Your book is the best I’ve seen at going from log line to finished story, and this blog post about the spine of the story is also very helpful…
Further to this, what I would love to see is a lot more of how to set up character types that create the most conflict and most compelling story. Robert McKee’s “Story” gives an excellent high-level treatment of this, but I haven’t seen anything on the lower level aspects of how to drum up these character relationships.
For instance, I’ve heard the writers of Shrek say that the whole movie was about accepting yourself as you are, and each of the four main characters was set up early in the writing process with defining characteristics that reflected opposing aspects of this theme. Because their disposition was set up this way at the beginning, it not only created instant opportunities for conflict, but any conflict reflected and propelled the theme. Also, story points and scenes were easier to create because they knew what arcs they needed for the main characters, and they just had to create the scenes and story points that would advance these arcs.
Pilar Alessandra apparently teaches about this in one of her classes, as I saw an excerpt in a promotional video. However, I have yet to see a lower-level treatment of this concept in book form. In your “Save the Cat” book, you have a great treatment on creating the hero, and then go into beating out the story. To me, I think crafting the characters that will be counterpoints to the hero and defining how they will conflict with each other (hopefully around the theme) would be a very helpful intermediary step in between coming up with the hero and beating out the story.
Thanks,
Graham.
Dang, Blake! No sooner do you say this, than I realize I forgot a crucial point about my hero’s character development in the script I started this evening. Fortunately only a couple of scenes have been written so far. But your point about the mid-point is making me go back and check myself! Heh.

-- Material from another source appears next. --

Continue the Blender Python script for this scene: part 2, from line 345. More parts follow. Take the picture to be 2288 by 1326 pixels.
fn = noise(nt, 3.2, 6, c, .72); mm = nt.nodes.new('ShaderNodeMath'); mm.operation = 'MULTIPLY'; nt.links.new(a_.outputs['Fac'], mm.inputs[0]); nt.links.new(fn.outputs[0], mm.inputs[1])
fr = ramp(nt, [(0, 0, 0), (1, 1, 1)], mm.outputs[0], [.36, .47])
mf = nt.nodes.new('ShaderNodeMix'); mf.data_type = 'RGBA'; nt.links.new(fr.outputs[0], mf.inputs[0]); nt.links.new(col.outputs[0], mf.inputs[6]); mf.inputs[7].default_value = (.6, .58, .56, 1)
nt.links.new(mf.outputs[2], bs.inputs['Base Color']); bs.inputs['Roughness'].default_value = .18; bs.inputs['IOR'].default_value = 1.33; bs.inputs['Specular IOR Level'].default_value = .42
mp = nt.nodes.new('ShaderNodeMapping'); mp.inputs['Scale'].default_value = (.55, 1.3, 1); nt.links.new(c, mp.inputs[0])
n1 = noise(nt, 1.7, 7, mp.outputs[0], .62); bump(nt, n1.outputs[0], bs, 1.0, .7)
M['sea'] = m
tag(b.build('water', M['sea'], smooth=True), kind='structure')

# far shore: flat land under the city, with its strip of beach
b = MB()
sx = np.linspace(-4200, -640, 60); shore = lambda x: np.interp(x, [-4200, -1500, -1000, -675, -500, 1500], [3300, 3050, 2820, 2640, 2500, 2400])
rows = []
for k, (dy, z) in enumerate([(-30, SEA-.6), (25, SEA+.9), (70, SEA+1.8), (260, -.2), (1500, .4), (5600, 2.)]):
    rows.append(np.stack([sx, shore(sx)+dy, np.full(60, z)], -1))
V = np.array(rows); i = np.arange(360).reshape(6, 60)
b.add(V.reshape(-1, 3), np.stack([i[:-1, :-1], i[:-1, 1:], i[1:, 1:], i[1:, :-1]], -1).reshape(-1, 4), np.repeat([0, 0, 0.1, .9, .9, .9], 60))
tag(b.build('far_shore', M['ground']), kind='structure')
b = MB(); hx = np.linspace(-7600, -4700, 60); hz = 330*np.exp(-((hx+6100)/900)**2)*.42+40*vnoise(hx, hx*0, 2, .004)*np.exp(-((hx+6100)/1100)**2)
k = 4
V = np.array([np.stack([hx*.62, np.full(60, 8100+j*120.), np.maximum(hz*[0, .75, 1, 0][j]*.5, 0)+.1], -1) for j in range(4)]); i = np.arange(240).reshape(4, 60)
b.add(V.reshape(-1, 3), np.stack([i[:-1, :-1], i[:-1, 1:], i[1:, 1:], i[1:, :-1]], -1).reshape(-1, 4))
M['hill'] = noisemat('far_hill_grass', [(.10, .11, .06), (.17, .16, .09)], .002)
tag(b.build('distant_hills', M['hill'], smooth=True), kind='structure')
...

But I like the Three Point Start.
(Oh, and maybe you should subtitle the original Save the Cat! “the FIRST screenwriting book you will always need”! )
Blake,
The three-point starting line up is pure genius! What better way can there be to map out your story, especially when combined with the BS2 and all your other great advice? It’s like zooming in on your story, seeing first the big picture then the smaller and smaller details. It almost makes it easy…
Excellent work!
Doug
Nice idea, Blake! Just an idea: what if this 3-beat pre-beatsheet is used to build the logline? In some ways, these 3 beats must be present in the logline to make it work.

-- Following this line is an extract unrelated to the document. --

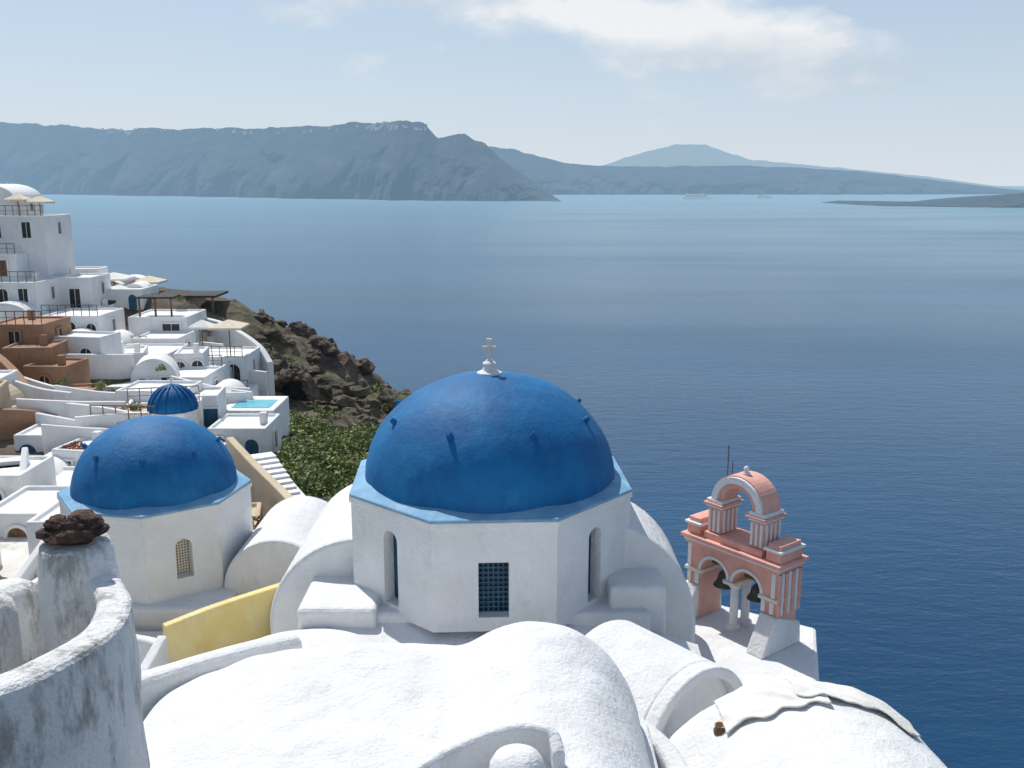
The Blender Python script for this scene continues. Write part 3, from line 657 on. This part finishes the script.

I mean that we usually describe the opening image in the logline (people waking up in a spaceship), the midpoint (a killer alien is set loose in the spaceship) and the final image, which we usually don’t deliver -for suspense reasons (one survivor plus cat sleeping in the spaceship).

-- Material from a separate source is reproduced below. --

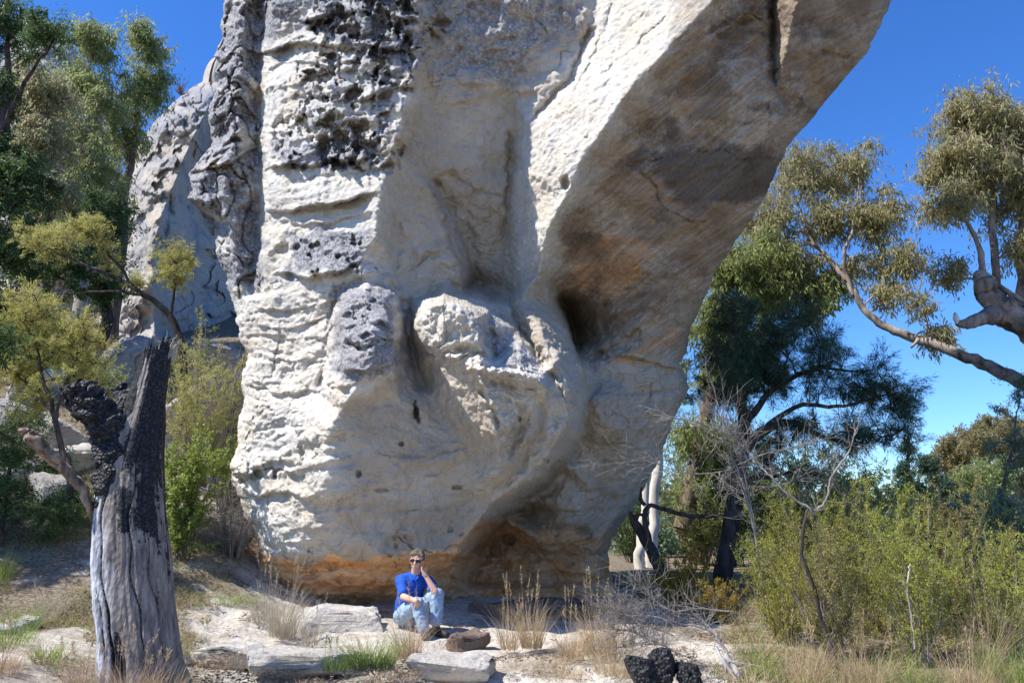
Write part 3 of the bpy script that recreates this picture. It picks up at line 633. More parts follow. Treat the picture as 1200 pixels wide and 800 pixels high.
# ---- stone material shared by the rocks
def stone_mat(name, pale=(.71, .67, .60), grey=(.27, .262, .265), use_attr=True, grey_amt=.5):
    m, nt, out = new_mat(name); q = N(nt); c = q.coord()
    cs = q.coord((1, 1, .18)); ch = q.coord((.35, .35, 2.2))
    warp = q.noise(c, 1.3, 5); beds = q.noise(ch, 2.6, 6, .6, .6); fine = q.noise(c, 22, 6, .65); mid = q.noise(c, 5.5, 7, .62)
    base = q.mix(q.ramp(beds, [(.38, 0.), (.62, 1.)]), tuple(x * .86 for x in pale), tuple(min(1, x * 1.06) for x in pale))
    base = q.mix(q.ramp(warp, [(.42, 0.), (.68, .55)]), base, (pale[0] * .92, pale[1] * .80, pale[2] * .62))
    base = q.mix(q.ramp(q.noise(cs, 5, 5, .6), [(.56, 0.), (.74, .35)]), base, (.34, .31, .28))
    if use_attr:
        a = q.n('ShaderNodeAttribute', attribute_name='a'); b = q.n('ShaderNodeAttribute', attribute_name='b')
        sa = q.n('ShaderNodeSeparateColor'); q.l(a.outputs['Color'], sa.inputs[0]); sb = q.n('ShaderNodeSeparateColor'); q.l(b.outputs['Color'], sb.inputs[0])
        Tn = sb.outputs[1]; base = q.mix(Tn, base, q.mix(.75, base, (.42, .345, .255)))  # on the main rock this tan puts shade into the colour
        G, B, O, Dk = sa.outputs[0], sa.outputs[1], sa.outputs[2], sb.outputs[0]
        bc = q.mix(q.ramp(q.noise(ch, 1.6, 6, .6, .8), [(.35, 0.), (.65, 1.)]), (.26, .185, .12), (.43, .34, .245))
        def amt(x, k=1.1, w=.55):   # break the zone edge up with noise
            v = q.math('ADD', q.math('ADD', x, q.math('MULTIPLY', q.math('SUBTRACT', mid, .5), w * 1.3)), q.math('MULTIPLY', q.math('SUBTRACT', fine, .5), w * .8))
            return q.math('MULTIPLY', q.ramp(v, [(.18, 0.), (.72, 1.)]), k, clamp=True)
        base = q.mix(q.math('MULTIPLY', amt(B), q.ramp(B, [(.03, 0.), (.2, 1.)]), clamp=True), base, bc)
        oc = q.mix(q.ramp(q.noise(ch, 2.2, 6, .6, .8), [(.36, 0.), (.62, 1.)]), (.80, .35, .115), (.90, .58, .33))
        base = q.mix(q.math('MULTIPLY', amt(O, 1.15, .3), q.ramp(O, [(.03, 0.), (.2, 1.)]), clamp=True), base, oc)
        base = q.mix(q.math('MULTIPLY', amt(Dk, .8, .6), q.ramp(Dk, [(.03, 0.), (.2, 1.)]), clamp=True), base, (.10, .085, .075))
        st = q.noise(q.coord((1, 1, 1), (0, rad(-38), 0)), 1, 1); mp = st.node.inputs['Vector'].links[0].from_node
        mp.vector_type = 'TEXTURE'; mp.inputs['Rotation'].default_value = (0, rad(-36), 0); mp.inputs['Scale'].default_value = (1.6, 1.2, .045)
        st.node.inputs['Detail'].default_value = 5; st.node.inputs['Distortion'].default_value = .35
        sf = q.ramp(st, [(.45, 0.), (.56, 1.)])
        base = q.mix(q.math('MULTIPLY', sb.outputs[2], q.math('MULTIPLY', sf, .55)), base, q.mix(.5, base, (.10, .075, .055)))
        base = q.mix(q.math('MULTIPLY', sb.outputs[2], q.ramp(st, [(.26, .5), (.38, 0.)])), base, (.50, .44, .36))
        gf = q.math('MULTIPLY', amt(G, 1.0, .9), q.ramp(G, [(.03, 0.), (.2, 1.)]), clamp=True)
    else:
        geo = q.n('ShaderNodeNewGeometry'); sx = q.n('ShaderNodeSeparateXYZ'); q.l(geo.outputs['Normal'], sx.inputs[0])
        gf = q.math('MULTIPLY', q.ramp(q.math('ADD', mid, q.math('MULTIPLY', sx.outputs[2], .1)), [(.44, 0.), (.6, 1.)]), grey_amt)
    gcol = q.mix(q.ramp(fine, [(.4, 0.), (.6, 1.)]), tuple(x * .62 for x in grey), tuple(x * 1.75 for x in grey))
    base = q.mix(gf, base, gcol)
    # hairline cracks and dark specks
    hl = q.math('ABSOLUTE', q.math('SUBTRACT', q.noise(q.coord((.8, .8, 2.4)), 1.7, 7, .62, .4), .5)); base = q.mix(q.math('MULTIPLY', q.ramp(hl, [(.0, 1.), (.006, 0.)]), q.ramp(warp, [(.45, 0.), (.55, .75)])), base, (.12, .10, .085))
    base = q.mix(q.ramp(q.noise(c, 40, 3, .7), [(.6, 0.), (.72, .5)]), base, tuple(x * .45 for x in pale))
    n1 = q.bump(q.noise(c, 14, 10, .72), .8, .06)
    n2 = q.bump(q.noise(q.coord((1, 1, 3.5)), 9, 6, .6, .5), .35, .04, n1)
    q.pbsdf(out, base, .93, .12, n2); return m
M_STONE = stone_mat('sandstone')

def build_rock():
    rows = np.concatenate([np.arange(-330, -20, 4.0), np.arange(-20, 745, 1.25), np.arange(745, 790, 6.)])
    r, PX, PY, D, W3, Z = stage(rows, XL, XR, LINES, [], 640, main_feat, (1.4, 1.5))
    V, Q, _ = None, None, None
    n = normals_grid(W3)
    x, y, z = W3[..., 0], W3[..., 1], W3[..., 2]
    W3 = W3 + n * (.018 * fbm(x * 13, y * 13, z * 16, 4, 201))[..., None]
    zs = {}
    for k, v in Z.items():
        for i in range(3): zs[k + str(i)] = v[..., i]
    V, Q, zz = close_body(W3, zs, 3.9, 30, 1.0)
    at = {k: np.stack([zz[k + str(i)] for i in range(3)], -1) for k in Z}
    me = mk_mesh('sandstone_rock', V, Q, M_STONE, True, at)
    o = link('sandstone_rock', me)
    tag(o, 'huge pale sandstone rock with orange undercut base and brown stained overhang behind the seated person', 'rock')
    return o
build_rock()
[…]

It’s interesting to note, though, that we usually deliver also the catalyst in the logline, so a formula for a logline could be: Opening Image + Catalyst + Midpoint + (final image, which we don’t tell unless the producer asks us, and that’s a good sign in a pitch :) ).
So roughly it would be something like: A bunch of space truckers wake up in their spaceship (OI), when attending to a sos signal (catalyst) they end up delivering a killer alien on board (MP), [until the alien kills all of them but one, which flees safe with a cat] (CI).
I’ll work on this! Sounds promising.
I think that’s close, Salvador, but isn’t the concept enough? If you’ve already locked your logline, the three point plot is the way to chart change in the hero. To use your example, we start Sigourney in Alien isolated from the crew, a follower of rules, a little cold, at Midpoint stakes are raised when the monster she warned everyone about pops out of John Hurt’s chest, the “false victory” of thinking the monster is dead is over, and the “time clock” of needing to kill this thing before it morphs further begins. By the end, when Sigourney is the lone surivivor, she has had her “save the cat” moment that shows her growth as a human being; she’s not a sterile rule follower, she has grown for the journey. To me, if you plot these things out up front, you know the “spine” of the story — the transformation of the hero from + to – or – to + due to this adventure.
Hmmm….
Die Hard: First image: Plane landing if you want to take it literally. Nervous McClane in the plane seat with smug air traveler next to him if you take the first real scene.
Midpoint: McClane alerts the outside world to what’s going on inside Nakatomi Towers by throwing the corpse of a terrorist onto Carl’s police squad car.
Final image: McClane and Holly climb aboard the limo and are driven home, while the cleanup operations at Nakatomi Plaza continue.
Not the three beats which outline the entire story, I would venture…
Howzabout Inciting incident/midpoint/climax as Three Crucial Beats?
Yes, but…
Are we talking about the transformation of the main character or the plot?
McClane changes with regards to his wife & marriage, because when the chips are really down and he thinks he’s not going to make it, he discovers the truth about his real deepest feelings about his wife and gains insight in his own mistakes. So in that respect, there is a before/after quality to the beginning and the ending even though when the film opens we don’t yet know the marriage is strained – that only becomes clear in the limo ride with Arville (sp?).
However, ask anyone what Die Hard is about and the answer will be along the lines of ‘it’s about one guy who has to take on twelve deadly terrorists in a hi-tech building’. Not ‘it’s about a cop who is ruining his marriage because of his selfishness and becomes aware of how wrong he is during a battle with a dozen terrorists’. Inciting incident, midpoint and climax DO give you that main spine. In this case, Opening image, midpoint and final image give you the arc of the main subplot (personal life of McClane). Though what I consider the midpoint (letting the cops know about the hostage crisis) doesn’t necessarily add to this arc.
It does constitute a False Victory, because after the fun and games (McClane alone against the entire terrorist bunch), he finally gets the word out so help is on the way (LAPD and later on FBI). He thinks his part of the job is done (and there’s a part in the movie where McClane sits out some of the action), but he’s wrong. Not only are the LAPD incapable of overcoming the villains, they actually help them achieve their goal by bringing in the Feds (who are essential to getting the vaults open).